Simeone poi li benedisse e profetizzò, dicendo a Maria: “[Questo bimbo] è qui per la rovina e la risurrezione di molti in Israele, segno di contraddizione perché siano svelati i pensieri di molti cuori. E anche a te una spada trafiggerà l’anima” (Luca 2:34–35). Dopo aver proclamato che la salvezza era destinata sia agli Ebrei che ai Gentili, Simeone profetizzò anche che Gesù sarebbe stato respinto da molti in Israele; alcuni avrebbero creduto e altri no. Ci sarebbe stata una divisione tra il popolo, mettendo in luce i pensieri di molti.
Nel Vangelo di Luca i pastori, persone tra le più umili nella società ebraica, sono testimoni dell’annuncio soprannaturale di un angelo e il bambino è figlio di gente di campagna, un segno chiaro che era venuto per la gente comune. C’è anche la profezia di un ebreo devoto, secondo la quale il Messia è per tutti, anche se sarà rigettato da alcuni. Nel Vangelo di Matteo, il segno del Salvatore, visibile nella natura, è seguito dai Magi, non-ebrei, che si presentano a Lui, indicando anche qui che la salvezza è per tutti.

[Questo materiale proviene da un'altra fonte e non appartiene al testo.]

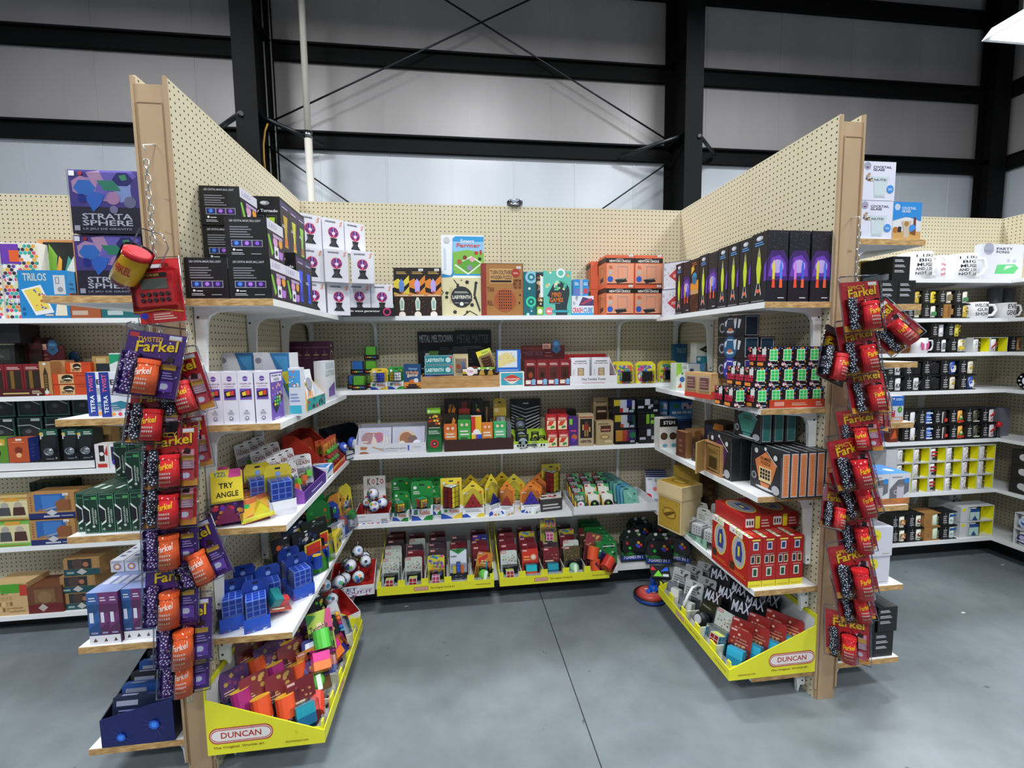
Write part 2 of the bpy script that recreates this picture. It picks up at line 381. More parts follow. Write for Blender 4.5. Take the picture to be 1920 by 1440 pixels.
# ================= shelving =================
def panel(name, x0, x1, y0, y1, lab, mt, z1=H):
    b = B(); b.box((0,0,0),(x1-x0,y1-y0,z1),mt); o = b.mk(name, None, (x0,y0,0)); return tag(o, lab, 'pegboard panel')
panel('pegboard_panel', 0, W/2-.001, 0, .02, 'tan pegboard back panel, left half between the dividers', 'peg_x')
panel('pegboard_panel', W/2+.001, W, 0, .02, 'tan pegboard back panel, right half between the dividers', 'peg_x')
panel('pegboard_panel', -2.9, -T_, 0, .02, 'tan pegboard back panel left of the left divider', 'peg_x')
panel('pegboard_panel', W+T_, 4.96, 0, .02, 'tan pegboard back panel right of the right divider', 'peg_x')
panel('pegboard_panel', 4.96, 4.98, -2.6, .02, 'tan pegboard side panel at the far right', 'peg_y')
def divider(x0, side, lab):
    r = empty('shelf_divider', (x0,YE,0)); tag(r, lab, 'display divider')
    L_ = -YE
    b = B(); b.box((0,.012,0),(.008,L_,H),'peg_y'); b.mk('pegboard_face', r)
    b = B(); b.box((T_-.008,.012,0),(T_,L_,H),'peg_y'); b.mk('pegboard_face', r)
    b = B(); b.box((.009,.03,0),(T_-.009,.07,H-.04),'b59a6a')
    b.box((.009,L_-.05,0),(T_-.009,L_-.01,H-.04),'b59a6a'); b.mk('timber_studs', r)
    # cardboard sleeve folded round the end
    b = B(); h = H-.03
    b.box((.004,.004,.0),(T_-.004,.011,h),'kraft')
    b.box((-.003,.0,.05),(.006,.05 if side > 0 else .012,H-.006),'kraft'); b.box((T_-.006,.0,.05),(T_+.003,.012 if side > 0 else .05,H-.002),'kraft')
    b.box((.012,-.002,0),(T_-.012,.003,h-.055),'kraft')
    b.mk('cardboard_sleeve', r)
    b = B(); rg = random.Random(int(x0*10)+5)
    b.box((.015,-.0032,h-.062),(T_-.014,-.0022,h-.059),'7d6040')
    xs = .013 if side > 0 else T_-.016
    b.box((xs,-.0034,.04),(xs+.0022,-.0022,h-.06),'8a6c48')
    for i in range(9):
        x = rg.uniform(.02,.08); z = rg.uniform(.5,2.3); l = rg.uniform(.01,.03); an = rg.uniform(-.6,.6)
        b.q([(x,-.0034,z),(x+l,-.0034,z+l*an),(x+l,-.0034,z+l*an+.0014),(x,-.0034,z+.0012)],'86694a')
    b.mk('creases', r)
    # slotted wall standards carrying the shelf brackets
    for i, (xx, dx) in enumerate(((T_ if side > 0 else -.006, .006),(-.006 if side > 0 else T_, .006))):
        pass
    return r
divider(-T_, 1, 'tan pegboard divider on the left, its end wrapped in cardboard')
divider(W, -1, 'tan pegboard divider on the right, its end wrapped in cardboard')
def bracket(parent, x, y, z, dirv, L_, drop=.2):
    """white pressed-steel bracket under a shelf; dirv = unit vector away from the panel"""
    drop = min(drop, parent.location.z-.03)
    b = B(); dx, dy = dirv; px, py = -dy, dx
    t = .008
    def P(a, zz, s_): return (x+dx*a+px*s_*t, y+dy*a+py*s_*t, z+zz)
    prof = [(0,-.019),(L_,-.019),(L_,-.028),(.075,-.042),(.05,-.055),(.038,-.08),(.034,-.14),(.022,-drop),(0,-drop)]
    A = [P(a,zz,-1) for a,zz in prof]; C_ = [P(a,zz,1) for a,zz in prof]
    b.q(A,'bracket'); b.q(C_[::-1],'bracket')
    for i in range(len(prof)): j = (i+1)%len(prof); b.q([A[i],C_[i],C_[j],A[j]],'bracket')
    # screw heads
    for zz in (-.06,-drop+.02): 
        s_ = 1.0
        b.q([P(.012+.005*math.cos(k*1.0472),zz+.005*math.sin(k*1.0472),-1.06) for k in range(6)],'26262a'); b.q([P(.012+.005*math.cos(-k*1.0472),zz+.005*math.sin(-k*1.0472),1.06) for k in range(6)],'26262a')
    return b.mk('bracket', parent)
def shelf(x0, x1, y0, y1, z, face, lab, br=None, drop=.33, th=.024):
    """face: which side carries the brackets (-y, +x, -x)"""
    r = empty('display_shelf', (x0,y0,z)); tag(r, lab, 'shelf')
    b = B(); b.box((0,.0015,-th),(x1-x0,y1-y0,0),'melamine'); b.mk('board', r)
    b = B()
    if face == '-y': b.box((0,0,-th-.001),(x1-x0,.0014,.0),'eef0f2')
    else: b.box((.0,0,-th),(x1-x0,.0014,-.0005),'chip')
    b.mk('edge_strip', r)
    for q in br or []:
        if face == '-y': bracket(r, q-x0, y1-y0, 0, (0,-1), .2, drop)
        elif face == '+x': bracket(r, 0, q-y0, 0, (1,0), .24, drop)
        else: bracket(r, x1-x0, q-y0, 0, (-1,0), .24, drop)
    return r
ZM = [1.738,1.316,.936,.522,.145]; ZLI = [1.735,1.297,.922,.512,.114]; ZRI = [1.722,1.290,.922,.515,.13]
ZLO = [1.745,1.333,.924,.522,.135]; ZLB = [1.735,1.328,.922,.513,.126]
ZRO = [1.975,1.712,1.471,1.213,.850,.489,.149]; ZRB = [1.965,1.705,1.474,1.218,.872,.510,.158]
NM = ['top','second','third','fourth','bottom']; NM7 = ['top','second','third','fourth','fifth','sixth','bottom']
for i in range(5):
    shelf(.001, W-.001, -.29, -.001, ZM[i], '-y', NM[i]+' white shelf on the back panel between the dividers', [.03,.42,1.2,2.0,W-.03] if i < 4 else [.42,1.2], .12 if i == 3 else .33)
    shelf(.004, .29, -1.262, -.2915, ZLI[i], '+x', NM[i]+' white shelf on the right face of the left divider', [-1.2,-.8,-.42], .12 if i == 3 else .33)
    shelf(W-.295, W-.004, -1.262, -.2915, ZRI[i], '-x', NM[i]+' white shelf on the left face of the right divider', [-1.21,-.8,-.42], .12 if i == 3 else .33)
    shelf(-T_-.325, -T_-.004, -1.262, -.2915, ZLO[i], '-x', NM[i]+' white shelf on the far side of the left divider', [-1.21,-.8], .12 if i == 3 else .33)
    shelf(-2.88, -T_-.001, -.29, -.001, ZLB[i], '-y', NM[i]+' white shelf on the back panel of the left bay', [-1.9,-.93,-.3])
for i in range(7):
    shelf(W+T_+.004, W+T_+.315, -1.262, -.2915, ZRO[i], '+x', NM7[i]+' white shelf on the far side of the right divider', [-1.22,-.8], .19)
    shelf(W+T_+.001, 4.958, -.29, -.001, ZRB[i], '-y', NM7[i]+' white shelf on the back panel of the right bay', [3.35,4.35], .19)
    shelf(4.67, 4.959, -2.5, -.2915, ZRB[i], '-x', NM7[i]+' white shelf on the far right side panel', [-.5,-1.2,-2.0], .19)
def kick(x0,y0,x1,y1,name):
    b = B(); b.box((x0,y0,0),(x1,y1,.1),'17181a'); st(b.mk(name))
kick(-2.88,-.16,-T_-.01,-.14,'baseboard_left'); kick(.0,-.2,W,-.18,'baseboard_back'); kick(W+T_+.01,-.16,4.83,-.14,'baseboard_right'); kick(4.83,-2.5,4.85,-.14,'baseboard_far_right')
# ================= placing helpers =================
def gx(px, Y, py=600): return at(px,py,'y',Y).x
def gy(px, X, py=600): return at(px,py,'x',X).y
def gz(px, py, Y): return at(px,py,'y',Y).z
def P1(name, lab, cat, px, z, Y, d, c, F='', group=None, stk=None, rz=0, h=None, **k):
    """ware whose front faces the aisle at depth Y, photo columns px[0]..px[1], top at row px[2]"""
    my = px[2]+25; x0 = gx(px[0],Y,my); x1 = gx(px[1],Y,my); hh = h or gz((px[0]+px[1])/2,px[2],Y)-z
    b = B(); b.carton(x1-x0, d, hh, c, F, **k); o = b.mk(name, None, (x0,Y,z+.0005), (0,0,R(rz)))
    if stk: sticker(o, x1-x0, hh, (x1-x0)*stk[0], hh*stk[1])
    tag(o, lab, cat, group); o['h_'] = hh; del o['h_']; return o
def K(name, cat, w_, d, h, c, F='', group=None, stk=None, **k):
    b = B(); b.carton(w_, d, h, c, F, **k); o = b.mk(name)
    if stk: sticker(o, w_, h, w_*stk[0], h*stk[1])
    return Kind(o, cat, group)
E_ = .0005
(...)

Il messaggio costante nei racconti evangelici della nascita di Gesù — anzi, in tutto il testo dei Vangeli — è che Egli venne per l’umanità intera; che morì per la salvezza di tutti. «Dio ha tanto amato il mondo che ha dato il suo Figlio unigenito, affinché chiunque creda in Lui non perisca, ma abbia vita eterna» (Giovanni 3:16). Questa è la buona notizia del Natale. Questa è la notizia proclamata dagli angeli, il messaggio portato dalla stella che guidò i Magi, il messaggio dell’amore di Dio che ognuno di noi porta nel cuore ed è invitato a portare ad altri.